Em certo momento, exasperado com um delegado que frequentemente o perseguia, foi marchando sozinho até a delegacia, arrancou o homem de sua mesa e o nocauteou com uma sequência de golpes fortíssimos. Foi cercado pelos policiais e por pouco não morreu ali mesmo, sendo preso em seguida.
Em outro caso famoso, enquanto estava em um bar, um sargento apareceu subitamente e desferiu seis tiros nele, errando todos. Vendo que estava ileso, saiu em perseguição do militar e lhe deu uma sequência de navalhadas, uma delas no traseiro. E logo se espalhou a história de que havia dado uma navalhada na bunda de um sargento.
Ele mesmo alimentava seu próprio mito, ora inventado histórias sobre si, ora se calando sobre o que inventavam a respeito dele. Seu jeito ora viril, ora delicado, impressionava as pessoas e o tornava popular. E além disso, inventava hábitos peculiares. Por exemplo, gostava de se referir a si próprio como “a minha pessoa”. Dizia “a minha pessoa gostou muito disso”, “minha pessoa fez sucesso”…
Entre idas e vindas da prisão, sua consagração artística veio em 1938. Uma vistosa fantasia de sua criação, inspirada num morcego do nordeste do Brasil e lindamente decorada com lantejoulas, foi a campeã do baile de Carnaval do Teatro República. Dias depois, quando – mais uma vez – foi preso junto com outras bichas “para averiguações”, um policial que havia assistido ao filme “Madam Satan”, de Cecil B. de Mille, o reconheceu na hora:
“Não foi você que se fantasiou de Madame Satã e ganhou o desfile das bichas no República esse ano?”
João não fazia a menor ideia do que era aquilo e detestou o apelido. Mas apesar disso (ou por causa disso), logo todos o chamavam assim e a dualidade própria do termo acabou lhe agradando. “Madame Satã” é como passaria a ser conhecido. Em 1942 repetiria o sucesso com outra fantasia.

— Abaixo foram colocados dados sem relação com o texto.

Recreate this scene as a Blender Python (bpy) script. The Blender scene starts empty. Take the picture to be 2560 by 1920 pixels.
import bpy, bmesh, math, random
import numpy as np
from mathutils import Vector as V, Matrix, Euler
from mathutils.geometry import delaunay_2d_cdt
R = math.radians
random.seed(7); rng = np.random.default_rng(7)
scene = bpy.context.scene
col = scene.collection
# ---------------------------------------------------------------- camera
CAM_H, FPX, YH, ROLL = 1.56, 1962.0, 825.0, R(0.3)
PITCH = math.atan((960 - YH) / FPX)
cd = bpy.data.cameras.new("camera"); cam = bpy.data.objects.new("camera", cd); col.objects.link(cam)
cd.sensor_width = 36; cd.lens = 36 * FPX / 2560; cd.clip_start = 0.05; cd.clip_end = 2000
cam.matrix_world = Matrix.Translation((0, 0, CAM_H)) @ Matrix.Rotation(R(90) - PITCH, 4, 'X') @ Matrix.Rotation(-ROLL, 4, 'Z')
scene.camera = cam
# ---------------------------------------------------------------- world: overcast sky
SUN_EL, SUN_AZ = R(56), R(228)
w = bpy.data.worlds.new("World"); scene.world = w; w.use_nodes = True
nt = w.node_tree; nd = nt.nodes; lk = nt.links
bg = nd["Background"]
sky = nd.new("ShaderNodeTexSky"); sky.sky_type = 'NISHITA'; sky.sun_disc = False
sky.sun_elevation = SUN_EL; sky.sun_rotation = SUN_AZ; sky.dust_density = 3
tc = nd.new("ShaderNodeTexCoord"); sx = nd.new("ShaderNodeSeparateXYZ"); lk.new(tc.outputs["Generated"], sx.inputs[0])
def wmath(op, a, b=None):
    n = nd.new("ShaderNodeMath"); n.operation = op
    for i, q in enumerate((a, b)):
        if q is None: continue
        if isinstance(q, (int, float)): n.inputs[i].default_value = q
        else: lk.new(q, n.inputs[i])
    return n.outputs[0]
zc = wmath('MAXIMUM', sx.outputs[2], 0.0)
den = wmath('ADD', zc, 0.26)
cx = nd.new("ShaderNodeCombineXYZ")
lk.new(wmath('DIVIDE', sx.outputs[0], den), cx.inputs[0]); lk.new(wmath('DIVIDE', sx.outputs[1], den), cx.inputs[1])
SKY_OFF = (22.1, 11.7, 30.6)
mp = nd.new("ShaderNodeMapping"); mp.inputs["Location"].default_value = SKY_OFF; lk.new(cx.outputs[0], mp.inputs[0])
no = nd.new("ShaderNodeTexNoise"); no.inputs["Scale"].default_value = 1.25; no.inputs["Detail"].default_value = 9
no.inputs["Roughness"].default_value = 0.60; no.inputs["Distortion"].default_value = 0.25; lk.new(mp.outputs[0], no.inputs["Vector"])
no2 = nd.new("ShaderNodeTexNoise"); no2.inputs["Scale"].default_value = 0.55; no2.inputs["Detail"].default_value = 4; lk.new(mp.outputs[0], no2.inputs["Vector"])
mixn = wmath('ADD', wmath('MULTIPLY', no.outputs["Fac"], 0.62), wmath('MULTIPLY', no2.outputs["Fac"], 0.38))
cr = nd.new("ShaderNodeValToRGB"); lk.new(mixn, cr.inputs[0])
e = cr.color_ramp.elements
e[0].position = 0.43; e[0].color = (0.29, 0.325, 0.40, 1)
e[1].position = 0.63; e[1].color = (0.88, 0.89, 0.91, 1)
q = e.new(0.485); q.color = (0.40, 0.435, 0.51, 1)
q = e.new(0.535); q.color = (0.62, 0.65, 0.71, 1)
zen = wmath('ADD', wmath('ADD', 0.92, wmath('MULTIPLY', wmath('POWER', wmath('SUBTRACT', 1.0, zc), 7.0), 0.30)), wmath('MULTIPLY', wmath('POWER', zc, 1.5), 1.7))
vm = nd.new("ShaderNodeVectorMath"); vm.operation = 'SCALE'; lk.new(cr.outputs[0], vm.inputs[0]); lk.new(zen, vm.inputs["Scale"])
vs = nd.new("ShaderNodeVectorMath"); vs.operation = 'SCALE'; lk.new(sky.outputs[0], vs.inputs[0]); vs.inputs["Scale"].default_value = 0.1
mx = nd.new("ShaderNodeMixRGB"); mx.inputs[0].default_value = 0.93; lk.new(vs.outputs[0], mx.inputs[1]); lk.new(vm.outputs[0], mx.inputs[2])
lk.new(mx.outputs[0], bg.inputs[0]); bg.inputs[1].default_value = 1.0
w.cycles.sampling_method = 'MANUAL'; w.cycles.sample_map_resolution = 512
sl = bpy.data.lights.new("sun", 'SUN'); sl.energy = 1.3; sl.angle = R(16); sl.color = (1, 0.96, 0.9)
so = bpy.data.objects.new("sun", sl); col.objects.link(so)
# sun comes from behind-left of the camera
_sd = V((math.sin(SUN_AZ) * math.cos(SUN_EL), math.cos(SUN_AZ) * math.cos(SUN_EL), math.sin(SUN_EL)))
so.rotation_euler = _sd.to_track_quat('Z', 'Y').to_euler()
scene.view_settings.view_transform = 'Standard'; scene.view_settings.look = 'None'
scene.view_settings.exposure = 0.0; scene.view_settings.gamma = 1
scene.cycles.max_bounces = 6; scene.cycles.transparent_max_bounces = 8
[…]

Já antes disso Satã começou a sossegar. Acabou casando com uma mulher aos 34 anos, embora nunca deixasse de se afirmar homossexual. Até o fim de sua vida, aos 76 anos, manteve o matrimônio. Com ela criou seis filhos, todos adotivos, e se orgulhava de ser um bom pai. Em uma entrevista, como exemplo, citou que uma filha havia se tornado musicista (professora de acordeão), um filho havia se tornado soldado e outro… delegado de polícia!
Seu mito se tornou tão forte que na década de 80 seu apelido batizou uma famosa casa noturna de São Paulo, em funcionamento até hoje. E sua vida foi tema de um filme estrelado por Lázaro Ramos, de grande sucesso. Pode-se dizer que por fim conseguiu criar um personagem artístico, embora não exatamente da forma como tinha sonhado.
FONTES:
Artigo: “O Pasquim e Madame Satã, a rainha negra da boemia brasileira”. Autor: James N. Green. Revista Topoi, v.4, n.7, jul-dez 2003, pp. 201-221
Entrevista com Madame Satã. Jornal O Pasquim. 05/05/1971.
Artigo: “E nem me despenteio!”. Autor: Paulo Lacerda e Sérgio Carrara. Revista de HIstória, 09/09/2007.
O que ele quis dizer com “caçar veados na Lapa”? Ele matava gays?
Não, não. Ele falava em “caçar” para descrever sua procura por encontros sexuais casuais na Lapa carioca.